Confronting the desperate neon of a guitar group approaching statesmen status on their fourth album, Kiwi screech sideways to make the last exit to Michigan, laying down 10 drivetime highlights daydreaming of a sweet spot between swift pain & lucrative settlement, trudging daylight through clerical quicksand & watching the tides rise up to meet our wheels. Wintering at Detroit's HIGH BIAS Studios, our veteran "Juniors" take stock & make rock, punching the clock with Graham Walsh (Holy Fuck) behind the board & Nicolas Vernhes (Deerhunter, Silver Jews) fine-tuning the mix. Assembling a local posse for urgent tactical support, Kiwi recruit Detroit's real Big Three - Protomartyr, Stef Chura, Fred Thomas - and beam in additional moonlighters Margaux Bouchaudon of En Attendant Ana, and Kerri Maclellan of Alvvays.

Blowin' Up dissects topical turmoil and asks “who made this big mess?”, predicting on the title track “when detectives get here Monday morning, it’s our fingerprints on the scene.” Bricolaged together from greige 9-5s and bleary-eyed stagetimes, Kiwi file a report from the front, the nonstop Christmas-morning-coal mouthfeel of daily life in ‘25 smashburgered into a diamond-rich slurry: “Language arts on the way out…if you’ve anything clever to say you better say it now” (Landscape with Limousine).

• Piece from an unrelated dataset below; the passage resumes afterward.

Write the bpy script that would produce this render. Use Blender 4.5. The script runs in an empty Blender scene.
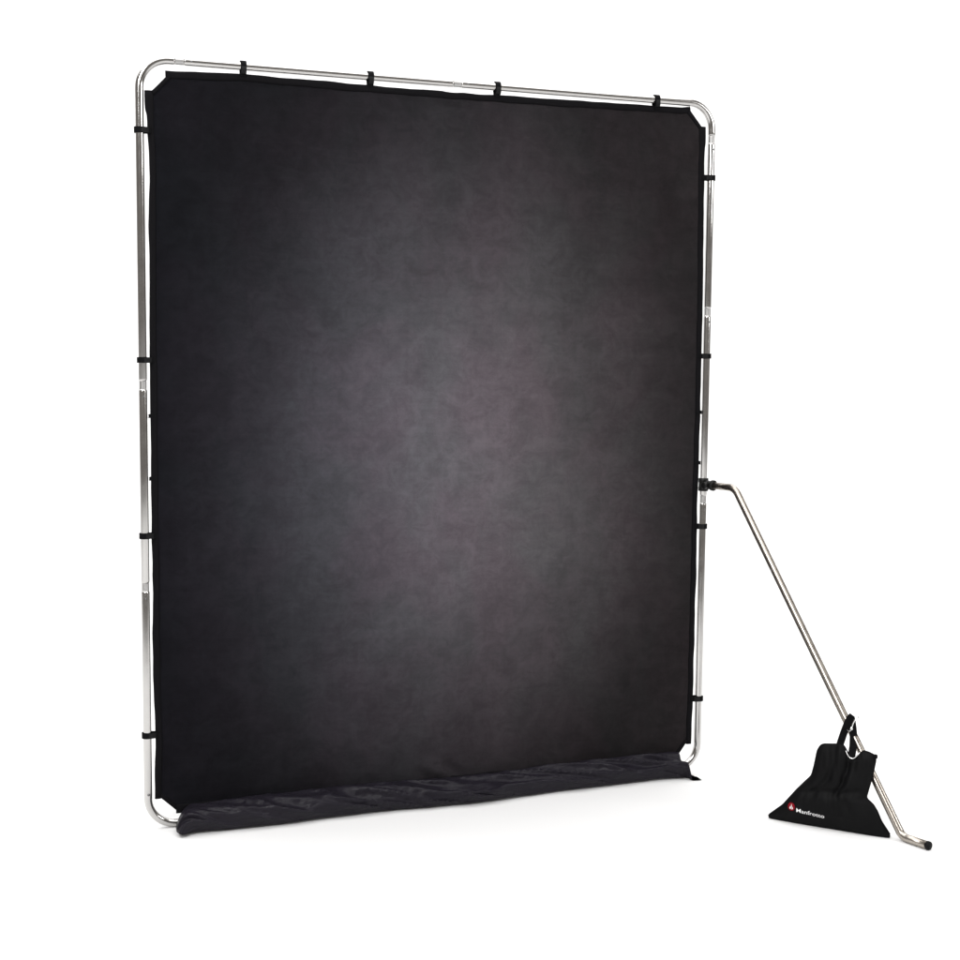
import bpy, bmesh, math, random
from mathutils import Vector, Matrix, noise

random.seed(4)
SC = bpy.context.scene
COL = SC.collection

# ---------------------------------------------------------------- camera
cam_d = bpy.data.cameras.new("camera")
cam = bpy.data.objects.new("camera", cam_d)
COL.objects.link(cam)
_r = Vector((0.93674417, -0.34990106, 0.00892221))
_d = Vector((-0.02304279, -0.08708499, -0.99593435))
_f = Vector((0.34925548, 0.93273011, -0.08963905))
M = Matrix((( _r.x, -_d.x, -_f.x), (_r.y, -_d.y, -_f.y), (_r.z, -_d.z, -_f.z))).to_4x4()
M.translation = Vector((-0.51330829, -4.2412623, 1.45887973))
cam.matrix_world = M
cam_d.sensor_width = 36.0
cam_d.lens = 1391.0 / 960.0 * 36.0
cam_d.clip_start = 0.05
cam_d.clip_end = 200.0
SC.camera = cam

# ---------------------------------------------------------------- world, lamps, exposure
world = bpy.data.worlds.new("World")
SC.world = world
world.use_nodes = True
bg = world.node_tree.nodes["Background"]
bg.inputs[0].default_value = (0.60, 0.56, 0.52, 1)
bg.inputs[1].default_value = 0.42


def area(name, loc, aim, sx, sy, watts, col=(1, 1, 1)):
    l = bpy.data.lights.new(name, 'AREA')
    l.shape = 'RECTANGLE'
    l.size, l.size_y = sx, sy
    l.energy = watts
    l.color = col
    o = bpy.data.objects.new(name, l)
    COL.objects.link(o)
    o.location = loc
    o.rotation_euler = (Vector(aim) - Vector(loc)).to_track_quat('-Z', 'Y').to_euler()
    return o


area("overhead_softbox", (0.2, -1.2, 5.6), (0.2, -1.2, 0), 7.0, 6.0, 380)
area("right_softbox", (6.2, -4.8, 3.6), (1.4, 0, 0.5), 2.0, 2.0, 150)
area("left_softbox", (-2.6, -4.6, 4.6), (0.9, 0, 0.5), 2.2, 2.2, 270)
area("background_lamp", (5.0, 2.6, 7.0), (5.0, 6.6, 1.6), 24.0, 2.0, 1000)

SC.view_settings.view_transform = 'Standard'
SC.view_settings.look = 'None'
SC.view_settings.exposure = 0.0
SC.view_settings.gamma = 1.0
SC.render.engine = 'CYCLES'
SC.cycles.use_denoising = True
SC.cycles.max_bounces = 8


# ---------------------------------------------------------------- materials
def mat(name, col, rough=0.6, metal=0.0, spec=0.5):
    m = bpy.data.materials.new(name)
    m.use_nodes = True
    b = m.node_tree.nodes["Principled BSDF"]
    b.inputs["Base Color"].default_value = (*col, 1)
    b.inputs["Roughness"].default_value = rough
    b.inputs["Metallic"].default_value = metal
    b.inputs["Specular IOR Level"].default_value = spec
    return m, m.node_tree, b


def add_bump(nt, b, scale, strength, dist=0.002, detail=3, stretch=None):
    tc = nt.nodes.new("ShaderNodeTexCoord")
    n = nt.nodes.new("ShaderNodeTexNoise")
    n.inputs["Scale"].default_value = scale
    n.inputs["Detail"].default_value = detail
    bp = nt.nodes.new("ShaderNodeBump")
    bp.inputs["Strength"].default_value = strength
    bp.inputs["Distance"].default_value = dist
    src = tc.outputs["Object"]
    if stretch:
        mp = nt.nodes.new("ShaderNodeMapping")
        mp.inputs["Scale"].default_value = stretch
        nt.links.new(src, mp.inputs[0])
        src = mp.outputs[0]
    nt.links.new(src, n.inputs["Vector"])
    nt.links.new(n.outputs["Fac"], bp.inputs["Height"])
    nt.links.new(bp.outputs[0], b.inputs["Normal"])
    return n


def vary_rough(nt, b, lo, hi, scale):
    tc = nt.nodes.new("ShaderNodeTexCoord")
    n = nt.nodes.new("ShaderNodeTexNoise")
    n.inputs["Scale"].default_value = scale
    n.inputs["Detail"].default_value = 5
    mr = nt.nodes.new("ShaderNodeMapRange")
    mr.inputs["From Min"].default_value = 0.3
    mr.inputs["From Max"].default_value = 0.7
    mr.inputs["To Min"].default_value = lo
    mr.inputs["To Max"].default_value = hi
    nt.links.new(tc.outputs["Object"], n.inputs["Vector"])
    nt.links.new(n.outputs["Fac"], mr.inputs[0])
    nt.links.new(mr.outputs[0], b.inputs["Roughness"])


m_floor, nt, b = mat("white_paper", (0.77, 0.77, 0.77), 0.9, 0, 0.1)
add_bump(nt, b, 6.0, 0.03, 0.004)

m_chrome, nt, b = mat("polished_steel", (0.50, 0.49, 0.48), 0.12, 1.0)
vary_rough(nt, b, 0.11, 0.18, 30)
m_swage, nt, b = mat("ground_steel", (0.45, 0.445, 0.44), 0.42, 1.0)
vary_rough(nt, b, 0.36, 0.5, 60)
m_arm, nt, b = mat("brushed_steel", (0.40, 0.365, 0.325), 0.2, 1.0)
vary_rough(nt, b, 0.22, 0.33, 40)
m_wire, nt, b = mat("bright_wire", (0.85, 0.85, 0.84), 0.2, 1.0)
m_button, nt, b = mat("dull_steel", (0.16, 0.16, 0.165), 0.35, 1.0)
m_plastic, nt, b = mat("black_plastic", (0.006, 0.006, 0.006), 0.4, 0, 0.2)
add_bump(nt, b, 400, 0.2, 0.0005)
m_rubber, nt, b = mat("black_rubber", (0.005, 0.005, 0.0055), 0.65, 0, 0.15)
add_bump(nt, b, 300, 0.2, 0.0005)
m_web, nt, b = mat("black_webbing", (0.0035, 0.0035, 0.004), 0.8, 0, 0.07)
add_bump(nt, b, 900, 0.5, 0.0006)
m_bind, nt, b = mat("black_binding", (0.0035, 0.0032, 0.004), 0.75, 0, 0.07)
add_bump(nt, b, 500, 0.35, 0.0006)
m_nylon, nt, b = mat("dark_nylon", (0.0235, 0.0205, 0.0295), 0.40, 0, 0.26)
add_bump(nt, b, 11, 0.6, 0.016, 5, (1, 2.2, 2.2))
m_bag, nt, b = mat("black_canvas", (0.0026, 0.0026, 0.0029), 0.6, 0, 0.10)
add_bump(nt, b, 700, 0.4, 0.0006)
m_red, nt, b = mat("red_print", (0.20, 0.004, 0.010), 0.6, 0, 0.1)
m_white, nt, b = mat("white_print", (0.80, 0.80, 0.80), 0.6, 0, 0.3)

# the printed smoke pattern of the cloth (dyed fabric: pale centre, dark rim)
m_cloth, nt, b = mat("smoke_print", (0.04, 0.04, 0.04), 0.95, 0, 0.06)
N = nt.nodes
L = nt.links.new
tc = N.new("ShaderNodeTexCoord")


def nz(scale, detail, rough, sc=(1, 1, 1), dist=0.0, off=(0, 0, 0)):
    mp = N.new("ShaderNodeMapping")
    mp.inputs["Scale"].default_value = sc
    mp.inputs["Location"].default_value = off
    L(tc.outputs["Object"], mp.inputs[0])
    n = N.new("ShaderNodeTexNoise")
    n.inputs["Scale"].default_value = scale
    n.inputs["Detail"].default_value = detail
    n.inputs["Roughness"].default_value = rough
    n.inputs["Distortion"].default_value = dist
    L(mp.outputs[0], n.inputs["Vector"])
    return n.outputs["Fac"]


def math_(op, a, c, clamp=False):
    n = N.new("ShaderNodeMath")
    n.operation = op
    n.use_clamp = clamp
    for i, v in enumerate((a, c)):
        if isinstance(v, (int, float)):
            n.inputs[i].default_value = v
        else:
            L(v, n.inputs[i])
    return n.outputs[0]


def mixc(fac, a, c, mode='MIX'):
    n = N.new("ShaderNodeMix")
    n.data_type = 'RGBA'
    n.blend_type = mode
    for sock, v in ((n.inputs[0], fac), (n.inputs[6], a), (n.inputs[7], c)):
        if isinstance(v, (int, float)):
            sock.default_value = v
        elif isinstance(v, tuple):
            sock.default_value = (*v, 1)
        else:
            L(v, sock)
    return n.outputs[2]


mp = N.new("ShaderNodeMapping")
mp.vector_type = 'POINT'
CX, CZ, RX, RZ = -0.01, 1.12, 0.83, 1.16
mp.inputs["Scale"].default_value = (1 / RX, 0, 1 / RZ)
mp.inputs["Location"].default_value = (-CX / RX, 0, -CZ / RZ)
L(tc.outputs["Object"], mp.inputs[0])
ln = N.new("ShaderNodeVectorMath")
ln.operation = 'LENGTH'
L(mp.outputs[0], ln.inputs[0])
dist = ln.outputs["Value"]
big = nz(2.6, 5, 0.6, (1, 1, 0.8), 0.3)
med = nz(8, 8, 0.68, (1, 1, 1.2), 0.25, (3, 1, 2))
fine = nz(45, 8, 0.72, (1, 1, 1.5))
sue = nz(13, 10, 0.76, (1, 1, 1.15), 0.6, (11, 3, 6))
sr = N.new('ShaderNodeMapRange')
sr.interpolation_type = 'SMOOTHSTEP'
sr.inputs['From Min'].default_value = 0.36
sr.inputs['From Max'].default_value = 0.64
L(sue, sr.inputs[0])
sue = sr.outputs[0]
sth = nz(16, 6, 0.65, (0.35, 1, 4.0), 0.1, (2, 0, 9))
stv = nz(16, 6, 0.65, (4.0, 1, 0.4), 0.1, (5, 0, 4))
dist = math_('ADD', dist, math_('MULTIPLY', math_('SUBTRACT', big, 0.5), 0.36))
dist = math_('ADD', dist, math_('MULTIPLY', math_('SUBTRACT', med, 0.5), 0.22))
rmp = N.new("ShaderNodeValToRGB")
rmp.color_ramp.interpolation = 'B_SPLINE'
els = rmp.color_ramp.elements
stops = [(0.0, 0.142), (0.25, 0.128), (0.5, 0.088), (0.75, 0.048), (1.0, 0.0245), (1.2, 0.0165)]
els[0].position, els[1].position = 0.0, 1.0
for i, (p, v) in enumerate(stops):
    e = els[i] if i < 2 else els.new(p / 1.2)
for e, (p, v) in zip(sorted(els, key=lambda q: q.position), stops):
    e.position = p / 1.2
    e.color = (v, v, v, 1)
L(math_('MULTIPLY', dist, 1 / 1.2), rmp.inputs[0])
base = rmp.outputs[0]
tone = math_('ADD', 0.60, math_('MULTIPLY', med, 0.80))
tone = math_('MULTIPLY', tone, math_('ADD', 0.80, math_('MULTIPLY', fine, 0.40)))
tone = math_('MULTIPLY', tone, math_('ADD', 0.89, math_('MULTIPLY', sue, 0.22)))
tone = math_('MULTIPLY', tone, math_('ADD', 0.90, math_('MULTIPLY', sth, 0.20)))
tone = math_('MULTIPLY', tone, math_('ADD', 0.925, math_('MULTIPLY', stv, 0.15)))
tintn = nz(3.0, 7, 0.65, (1, 1, 0.7), 0.4, (7, 2, 5))
tr = N.new("ShaderNodeMapRange")
tr.inputs["From Min"].default_value = 0.40
tr.inputs["From Max"].default_value = 0.60
L(tintn, tr.inputs[0])
tint = mixc(tr.outputs[0], (0.975, 1.0, 1.0), (1.045, 0.97, 1.01))
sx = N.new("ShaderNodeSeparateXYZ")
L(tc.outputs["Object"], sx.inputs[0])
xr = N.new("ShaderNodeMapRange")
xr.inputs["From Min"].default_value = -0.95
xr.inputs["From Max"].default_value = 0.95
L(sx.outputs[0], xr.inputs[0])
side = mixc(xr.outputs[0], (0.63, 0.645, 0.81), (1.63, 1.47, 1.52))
col = mixc(1.0, base, tint, 'MULTIPLY')
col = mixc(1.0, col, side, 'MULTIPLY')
tv = N.new("ShaderNodeCombineColor")
for i in range(3):
    L(tone, tv.inputs[i])
col = mixc(1.0, col, tv.outputs[0], 'MULTIPLY')
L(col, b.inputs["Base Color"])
bp = N.new("ShaderNodeBump")
bp.inputs["Strength"].default_value = 0.25
bp.inputs["Distance"].default_value = 0.003
L(math_('ADD', med, math_('MULTIPLY', fine, 0.25)), bp.inputs["Height"])
L(bp.outputs[0], b.inputs["Normal"])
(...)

A veritable Kiwipedia regurgitating the band’s diet of esoteric information, no part of modern life is left unvitamixed in the Blowin’ Up smoothie: the mother-daughter crimesolving duo of Photos of the Reenactment; relocation to the previously uncharted Hard Drive, Ontario (“it’s hard to leave home with your heart on a hard-drive”); and adolescent trips across the border to source Labatt 50 at the Canadian drinking age in textbook Kiwi detour Pure Michigan: “I’m losing perspective on the Ambassador Bridge; I’m 19 in Windsor and that’s Pure Michigan.”

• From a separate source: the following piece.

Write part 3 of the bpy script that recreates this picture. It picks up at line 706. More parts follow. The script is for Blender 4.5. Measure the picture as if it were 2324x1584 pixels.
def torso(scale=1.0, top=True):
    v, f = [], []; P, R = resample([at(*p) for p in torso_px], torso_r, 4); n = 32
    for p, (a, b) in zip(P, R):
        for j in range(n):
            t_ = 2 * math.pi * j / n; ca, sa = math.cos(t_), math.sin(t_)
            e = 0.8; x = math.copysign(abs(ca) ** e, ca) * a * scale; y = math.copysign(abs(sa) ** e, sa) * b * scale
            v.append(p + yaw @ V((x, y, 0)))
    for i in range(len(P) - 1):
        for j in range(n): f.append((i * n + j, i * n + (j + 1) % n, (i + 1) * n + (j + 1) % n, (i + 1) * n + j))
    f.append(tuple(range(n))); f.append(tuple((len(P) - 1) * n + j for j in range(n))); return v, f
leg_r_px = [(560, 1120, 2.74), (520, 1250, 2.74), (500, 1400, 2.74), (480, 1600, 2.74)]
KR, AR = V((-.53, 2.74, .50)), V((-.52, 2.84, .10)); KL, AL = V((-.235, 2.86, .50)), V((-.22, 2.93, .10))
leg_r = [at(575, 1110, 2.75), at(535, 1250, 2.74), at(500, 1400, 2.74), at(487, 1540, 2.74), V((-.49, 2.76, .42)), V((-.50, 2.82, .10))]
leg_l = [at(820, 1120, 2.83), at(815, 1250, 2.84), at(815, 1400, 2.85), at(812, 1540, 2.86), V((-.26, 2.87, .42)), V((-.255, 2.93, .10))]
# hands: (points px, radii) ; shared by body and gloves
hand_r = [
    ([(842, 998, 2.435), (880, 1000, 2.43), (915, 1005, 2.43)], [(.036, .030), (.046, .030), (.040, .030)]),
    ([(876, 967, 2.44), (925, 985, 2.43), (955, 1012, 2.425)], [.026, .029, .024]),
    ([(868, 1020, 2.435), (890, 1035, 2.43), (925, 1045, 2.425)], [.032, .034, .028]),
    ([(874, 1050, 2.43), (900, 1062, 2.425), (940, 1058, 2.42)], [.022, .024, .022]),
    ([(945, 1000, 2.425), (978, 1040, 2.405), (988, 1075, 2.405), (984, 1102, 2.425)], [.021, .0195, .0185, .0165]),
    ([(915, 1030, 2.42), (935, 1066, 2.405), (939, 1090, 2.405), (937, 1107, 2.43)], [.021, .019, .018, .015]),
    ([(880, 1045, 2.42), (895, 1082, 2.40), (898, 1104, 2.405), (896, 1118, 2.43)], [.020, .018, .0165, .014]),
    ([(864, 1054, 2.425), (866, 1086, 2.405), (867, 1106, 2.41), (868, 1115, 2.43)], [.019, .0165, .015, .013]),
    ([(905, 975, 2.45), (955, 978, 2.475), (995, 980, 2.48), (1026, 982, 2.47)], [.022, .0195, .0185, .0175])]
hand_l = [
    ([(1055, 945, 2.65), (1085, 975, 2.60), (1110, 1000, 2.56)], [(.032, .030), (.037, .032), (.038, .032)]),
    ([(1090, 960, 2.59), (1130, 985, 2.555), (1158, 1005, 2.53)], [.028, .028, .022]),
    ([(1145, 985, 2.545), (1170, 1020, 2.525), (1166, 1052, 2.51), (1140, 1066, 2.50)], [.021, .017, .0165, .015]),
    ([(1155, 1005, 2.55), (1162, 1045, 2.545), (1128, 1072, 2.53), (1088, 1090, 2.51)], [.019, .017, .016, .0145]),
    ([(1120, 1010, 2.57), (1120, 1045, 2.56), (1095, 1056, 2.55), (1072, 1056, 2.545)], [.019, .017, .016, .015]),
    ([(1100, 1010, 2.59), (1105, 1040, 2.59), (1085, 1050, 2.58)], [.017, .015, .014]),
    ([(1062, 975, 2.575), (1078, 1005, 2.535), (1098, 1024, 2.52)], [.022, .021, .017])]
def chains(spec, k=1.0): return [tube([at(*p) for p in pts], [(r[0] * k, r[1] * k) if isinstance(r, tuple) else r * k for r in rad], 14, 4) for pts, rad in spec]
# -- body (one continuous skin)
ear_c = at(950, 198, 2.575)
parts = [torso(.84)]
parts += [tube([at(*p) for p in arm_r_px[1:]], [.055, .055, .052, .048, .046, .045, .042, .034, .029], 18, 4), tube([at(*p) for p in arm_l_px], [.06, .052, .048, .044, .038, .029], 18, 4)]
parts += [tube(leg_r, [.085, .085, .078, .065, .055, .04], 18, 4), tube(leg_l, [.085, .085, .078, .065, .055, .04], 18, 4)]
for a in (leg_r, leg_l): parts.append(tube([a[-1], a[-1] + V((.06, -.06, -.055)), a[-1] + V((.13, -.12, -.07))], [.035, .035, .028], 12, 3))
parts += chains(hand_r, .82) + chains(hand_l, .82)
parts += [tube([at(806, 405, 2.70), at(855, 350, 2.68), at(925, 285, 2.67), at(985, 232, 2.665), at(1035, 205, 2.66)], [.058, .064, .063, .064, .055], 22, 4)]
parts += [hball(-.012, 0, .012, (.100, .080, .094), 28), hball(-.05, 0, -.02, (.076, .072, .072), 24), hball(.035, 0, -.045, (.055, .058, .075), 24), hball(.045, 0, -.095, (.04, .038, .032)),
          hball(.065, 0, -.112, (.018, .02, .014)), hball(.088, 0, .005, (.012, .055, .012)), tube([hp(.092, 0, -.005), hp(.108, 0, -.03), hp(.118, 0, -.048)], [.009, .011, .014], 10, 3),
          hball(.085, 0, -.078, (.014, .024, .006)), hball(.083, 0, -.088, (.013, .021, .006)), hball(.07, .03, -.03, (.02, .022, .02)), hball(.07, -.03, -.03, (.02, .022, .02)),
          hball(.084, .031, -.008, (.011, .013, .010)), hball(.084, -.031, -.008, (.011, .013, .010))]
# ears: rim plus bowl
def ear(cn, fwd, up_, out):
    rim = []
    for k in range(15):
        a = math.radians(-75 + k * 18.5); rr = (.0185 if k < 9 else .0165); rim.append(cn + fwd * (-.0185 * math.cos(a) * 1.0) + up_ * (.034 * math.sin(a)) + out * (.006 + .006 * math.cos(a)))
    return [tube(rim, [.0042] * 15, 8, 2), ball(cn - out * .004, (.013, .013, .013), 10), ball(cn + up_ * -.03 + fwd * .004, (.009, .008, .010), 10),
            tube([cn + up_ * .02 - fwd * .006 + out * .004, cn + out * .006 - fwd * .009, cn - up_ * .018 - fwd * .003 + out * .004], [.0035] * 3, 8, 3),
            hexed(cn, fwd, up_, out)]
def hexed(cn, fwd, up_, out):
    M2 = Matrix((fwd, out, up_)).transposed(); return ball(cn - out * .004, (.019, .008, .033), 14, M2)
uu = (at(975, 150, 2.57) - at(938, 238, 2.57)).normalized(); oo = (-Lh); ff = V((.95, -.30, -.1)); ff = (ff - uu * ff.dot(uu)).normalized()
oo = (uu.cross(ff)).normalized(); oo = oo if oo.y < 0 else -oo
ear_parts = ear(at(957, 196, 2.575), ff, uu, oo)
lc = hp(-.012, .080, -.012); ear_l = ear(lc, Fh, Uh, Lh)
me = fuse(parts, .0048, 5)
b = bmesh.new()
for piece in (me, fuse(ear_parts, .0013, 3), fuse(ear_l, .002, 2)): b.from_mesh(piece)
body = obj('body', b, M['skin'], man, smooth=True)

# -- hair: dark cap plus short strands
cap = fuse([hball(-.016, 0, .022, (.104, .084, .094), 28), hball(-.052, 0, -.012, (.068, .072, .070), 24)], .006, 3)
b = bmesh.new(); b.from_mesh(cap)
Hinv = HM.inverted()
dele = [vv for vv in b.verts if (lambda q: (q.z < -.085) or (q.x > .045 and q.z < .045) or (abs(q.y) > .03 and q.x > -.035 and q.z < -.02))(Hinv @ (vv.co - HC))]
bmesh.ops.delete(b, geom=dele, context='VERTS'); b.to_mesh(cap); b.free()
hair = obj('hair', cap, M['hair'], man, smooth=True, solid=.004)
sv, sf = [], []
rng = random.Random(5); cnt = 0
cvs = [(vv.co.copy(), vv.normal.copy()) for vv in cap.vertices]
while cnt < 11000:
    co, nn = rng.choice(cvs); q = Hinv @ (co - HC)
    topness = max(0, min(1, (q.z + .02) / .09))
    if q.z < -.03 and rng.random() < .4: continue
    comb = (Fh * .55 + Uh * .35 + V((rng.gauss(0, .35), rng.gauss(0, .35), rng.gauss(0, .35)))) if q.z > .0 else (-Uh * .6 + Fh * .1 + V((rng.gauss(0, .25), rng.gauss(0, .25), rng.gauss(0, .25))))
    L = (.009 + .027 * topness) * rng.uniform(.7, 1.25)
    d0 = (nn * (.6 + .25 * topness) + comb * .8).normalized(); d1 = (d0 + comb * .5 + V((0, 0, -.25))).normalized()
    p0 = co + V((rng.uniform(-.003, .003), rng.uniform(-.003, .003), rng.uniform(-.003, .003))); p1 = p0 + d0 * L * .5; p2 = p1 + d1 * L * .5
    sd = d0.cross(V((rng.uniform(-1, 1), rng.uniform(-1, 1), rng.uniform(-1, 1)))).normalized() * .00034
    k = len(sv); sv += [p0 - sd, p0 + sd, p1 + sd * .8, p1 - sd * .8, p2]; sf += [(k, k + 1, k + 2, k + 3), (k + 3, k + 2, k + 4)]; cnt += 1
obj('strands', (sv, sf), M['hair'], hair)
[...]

‘68 Comebacking from two years of writing and touring in pre-season shape, toned and sleeveless, jumpsuits creaseless, Kiwi uncrunch their detuned aloofness into a newer, brighter consideration. The New-Wavey World Like Polly, written for Lemonhead’s muse Polly Noonan, draws a dividing line in the oft put-on slacker attitude: “I wanna live in a world like Polly and pretend it’s cool to pretend not to care.”

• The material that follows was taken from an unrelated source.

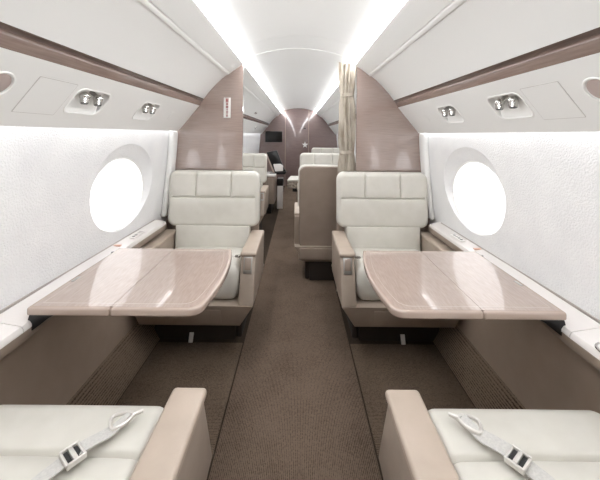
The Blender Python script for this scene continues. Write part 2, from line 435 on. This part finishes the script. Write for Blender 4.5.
    for a_, b2 in ((Y0, .995), (.998, YB-.002), (YB+.035, YA-.002)):
        merge(sb, prism([(s*.968, EYE-.655), (s*.955, EYE-.75), (s*.944, EYE-.95), (s*.932, EYE-1.105), (s*1.0, EYE-1.105), (s*1.0, EYE-.655)], 'y', a_, b2))
    struct(obj(f'trim_{n}', sb, M['side'])); n += 1
    kb = prism([(s*.828, 0), (s*.838, .022), (s*.90, .12), (s*.936, .15), (s*1.0, .15), (s*1.0, 0)], 'y', Y0, YA)
    struct(obj(f'baseboard_{side}', kb, M['kick']))
    # vertical corner trim where the window wall meets the partition
    pts = [(s*x, EYE+z) for x, z in WALL[1:-1]]
    poly = pts+[(x-s*.04, z) for x, z in reversed(pts)]
    struct(obj(f'trim_{n}', prism(poly, 'y', YB-.10, YB-.004, .018, 4), M['white_bright'])); n += 1

# floor
struct(obj('floor', box(-1.0, 1.0, Y0, YA, -.05, 0), M['under']))
for s, side in ((-1, 'left'), (1, 'right')):
    b = box(min(s*.319, s*.821), max(s*.319, s*.821), .775, 1.905, 0, .009, .004, 2)
    tag(obj('carpet_panel', b, M['carpet2']), f'ribbed brown carpet panel on the floor under the {side} table', 'carpet')
tag(obj('aisle_carpet', box(-.3125, .3125, Y0+.01, YA-.02, 0, .009, .004, 2), M['carpet']), 'brown carpet runner along the middle of the aisle', 'carpet')
# front and aft walls
def sect():
    r = [(x, z) for x, z in cen_curve()][::1]
    half = [(.415, .53)]+OUT[1:]+BIN+[(.74, .21)]+[PB]+[(.925, .0)]+WALL[2:7]+[(.955, -.75), (.932, -1.1), (.83, -1.25)]
    R = half; Lh = [(-x, z) for x, z in reversed(half)]
    top = [(x, z) for x, z in cen_curve()]
    return [(x, EYE+z) for x, z in (top+R+Lh)]
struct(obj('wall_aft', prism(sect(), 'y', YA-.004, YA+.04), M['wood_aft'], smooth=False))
struct(obj('wall_front', prism(sect(), 'y', Y0-.04, Y0+.004), M['wood'], smooth=False))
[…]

Rock City in the rearview, back in Toronto post-thaw, steam billowing from factories pressing this airtight LP4, Kiwi swing from the CN Tower picking choppers apart like pistachios: a Can-Con King Kong, four albums deep & playing just to play. Blowin’ Up is Kiwi Jr. at their most optimistic, earnest beyond their Nielsen rating age demographic: "I am on your side!” they repeat in Painting after Painting, and we believe them; old friends with new songs, Kiwi Jr. is on our side, and they're about to blow up.